Entre acuerdos palaciegos

En los planteles académicos de educación superior, que imparten la carrera de Ciencias Políticas y Administración Pública, los egresados suelen ser capacitados para descifrar y analizar la realidad política del país, y estudiar sus elementos teóricos e históricos para ponerla en práctica en la sociedad, en beneficio de la sociedad.

En México y en muchos otros países de niveles académicos similares, ello implica aprender y comprender cómo operan las instituciones públicas de todos los estratos. Pero también, sobre todo, conocer y respetar el marco constitucional que las rige, de modo que la única vía para modificarlas, incluso cambiarlas o suprimirlas, sea el camino de la ley.

Este es un principio básico de la gobernanza: todas las personas, instituciones, entidades, públicas y privadas, incluido el propio Estado, deben respetar y cumplir con leyes que se promulgan públicamente, independientemente de que sean compatibles normas y principios internacionales de derechos humanos.

En el caso de las instituciones políticas que se rigen por dichos principios, deben garantizar en su ejercicio la primacía e igualdad ante la ley, la separación de poderes, la participación social en la adopción de decisiones, la legalidad, la no arbitrariedad, la transparencia y el debido proceso legal.

Textos académicos alusivos, señalan que un Estado de derecho incluye: 1) la estructura formal de un sistema jurídico y la garantía de libertades fundamentales mediante leyes generales aplicadas por jueces independientes (división de poderes); 2) libertad de competencia en el mercado, garantizada por un sistema jurídico; 3) división de poderes políticos en la estructura del Estado; y 4) la integración de los diversos sectores sociales y económicos en la estructura jurídica.
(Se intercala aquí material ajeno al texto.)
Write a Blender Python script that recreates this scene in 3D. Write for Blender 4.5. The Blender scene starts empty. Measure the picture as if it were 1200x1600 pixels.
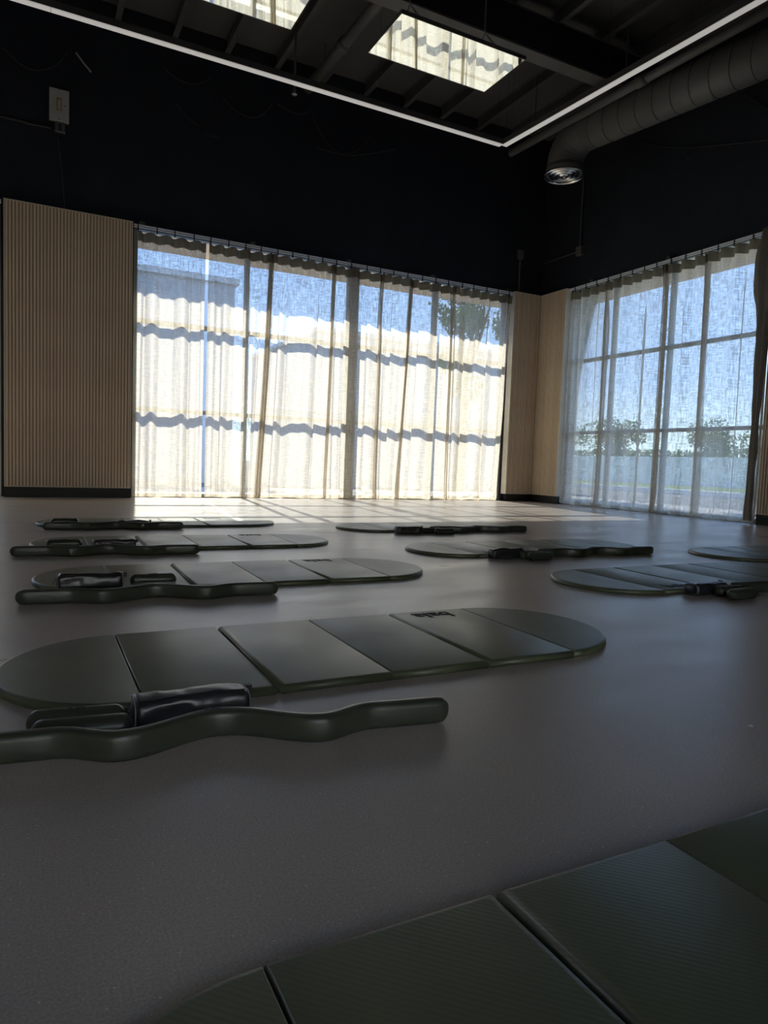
import bpy, bmesh, math, random
from math import sin, cos, pi, radians, sqrt
from mathutils import Vector, Matrix, noise

random.seed(7)
scn = bpy.context.scene
col = scn.collection

# ---------------------------------------------------------------- camera
cam_d = bpy.data.cameras.new('camera')
cam = bpy.data.objects.new('camera', cam_d)
col.objects.link(cam)
cam_d.sensor_fit = 'VERTICAL'
cam_d.sensor_height = 36.0
cam_d.lens = 1076.975 / 1600 * 36.0
cam_d.clip_start = 0.02
cam_d.clip_end = 600
CM = Matrix(((0.8890257299514351, 0.0003252410118880198, -0.4578571236779027, 0.0),
             (-0.4564052152077027, 0.08020736014600079, -0.8861495691527591, 0.0),
             (0.03643529903169018, 0.9967781466287742, 0.0714548485953011, 0.58),
             (0, 0, 0, 1)))
cam.matrix_world = CM
scn.camera = cam

# ---------------------------------------------------------------- sky, sun, exposure
SUN_DIR = Vector((-0.13, -1.0, -0.737)).normalized()      # the way the light travels
W = bpy.data.worlds.new('sky')
scn.world = W
W.use_nodes = True
wn = W.node_tree
bg = wn.nodes['Background']
bg.inputs['Strength'].default_value = 1.0
sky_tc = wn.nodes.new('ShaderNodeTexCoord')
sky_sep = wn.nodes.new('ShaderNodeSeparateXYZ')
sky_ramp = wn.nodes.new('ShaderNodeValToRGB')       # clear blue sky, paler at the horizon
el = sky_ramp.color_ramp.elements
el[0].position = 0.0
el[0].color = (0.80, 1.00, 1.00, 1)
el[1].position = 1.0
el[1].color = (0.16, 0.30, 0.62, 1)
e_ = sky_ramp.color_ramp.elements.new(0.12)
e_.color = (0.42, 0.62, 1.00, 1)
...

En México, nuestra Constitución define que las leyes del Congreso de la Unión que emanen de ella y todos los tratados incluidos, que se celebren por el presidente de la República, con la debida aprobación del Senado, constituyen en conjunto la Ley Suprema de toda la Unión. Para su modificación se requiere el voto de las dos terceras partes del Congreso de la Unión y que ésta sea aprobada por la mayoría de las legislaturas de los Estados y de la Ciudad de México.

Dicho todo lo cual, ¿cómo llamar al pretendido “acuerdo” presidencial, emitido y signado por Andrés Manuel López Obrador, publicado nada menos que en el Diario Oficial de la Federación? Es importante repetirlo y precisarlo: su impulsor fue nada menos que el inquilino principal del palacio nacional.

Con su “acuerdo”, AMLO declaró reservado o confidencial (secreto, pues), todo lo referente a proyectos como el Tren Maya, el aeropuerto de Santa Lucía, la refinería de Dos Bocas, los secretísimos contratos para comprar libremente vacunas sin rendir cuentas a nadie, la fantasmal rifa del avión presidencial recibido del ex presidente Enrique Peña Nieto, el costo real que está teniendo la apresurada construcción de cuarteles para la guardia civil, la inexplicable y sorpresiva liberación de Ovidio Guzmán López, hijo de El Chapo Guzmán en Culiacán, en octubre de 2019, y más etcéteras.

Sobre advertencia no hay engaño, dice el refrán. con ese dicho sus defensores invocan el hecho de que, desde el 5 de enero último, López Obrador dijo que “a lo mejor” presentaría una iniciativa de ley, para “quitar las reservas” de información que permite la ley de transparencia a las autoridades, en ciertos casos.

Hemos dicho y repetimos una frase que resume décadas de experiencia en el sistema político mexicano: “En política, lo que parece es”. ¿Qué es lo que sugiere entonces “el acuerdo” (¿con quién, con quiénes?).

Es de suponerse, porque la única explicación presidencial fue que el propósito es abreviar trámites y porque sobran los ejemplos sobre el particular, que tal vez pretende reafirmar el autoritarismo del poder a secas, por encima de la pluralidad y de la ley, así como de la vida republicana y democrática de nuestra sociedad. Resume su mandato con el recordado anatema: “Al diablo las instituciones”. Las mañas van por delante de la educación, la ciencia y la cultura.

Estorban la Constitución General de la República, las leyes, las normas. Preocupan la subordinación a ciegas y el silencio cómplice de sus subordinados, dispuesto a la obediencia por encima de cualquier actitud ética respecto de la sociedad agraviada.

Pero se advierte algo más grave en la intención presidencial: dar por sentado que está al frente de una nación cuya mayoría ciudadana permanece en inalterable rezago cultural y educativo, a merced de los caprichos del poder público.

El autoritarismo y la ignorancia tocan a las puertas de la nación. Sus fieles custodios son la ambición personal y el oportunismo cómplice y corrupto…

También la delincuencia y el crimen. En varios estados de la república se enseñorean y mandan delincuentes organizados… lejos, muy lejos de los amistosos “acuerdos” palaciegos.